Laurelyn Smith, 45, pleaded guilty today to one charge of impersonation and one of forgery. A charge of using a false passport was withdrawn by police.
Sergeant Malcolm McClure told Wellington District Court Smith entered New Zealand with her two sons, aged six and 10, in June 1993 with an illegally obtained British passport.
Her husband had arrived three months earlier, having fraudulently obtained a New Zealand passport.
She obtained the birth certificate of a New Zealand infant, who had died soon after birth in 1962. Judge Bruce Davidson suppressed the names of the child and her parents.
She used the birth certificate to get an Inland Revenue number and to set up a bank account. Under the child's name she applied for an unemployment benefit and up to June 1 this year had received $30,408 in benefits, Mr McClure said.
Smith told police her former husband had provided her with the birth certificate when she arrived in New Zealand and she expressed remorse for using the child's name.

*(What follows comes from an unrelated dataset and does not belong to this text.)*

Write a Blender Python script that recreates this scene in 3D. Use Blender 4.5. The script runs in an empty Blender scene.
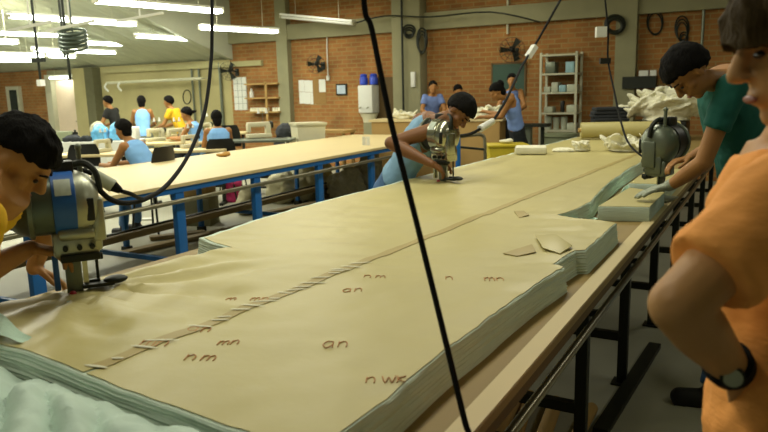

Lawyer Kevin Smith told the court Smith was making efforts to substantially repay the social welfare debt.
Judge Davidson remanded her to December 14 for sentence. He ordered reports on her eligibility for community detention, home detention and reparation.
He extended her electronic bail conditions to the sentence date, but warned her that was no indication about what sentence she would receive.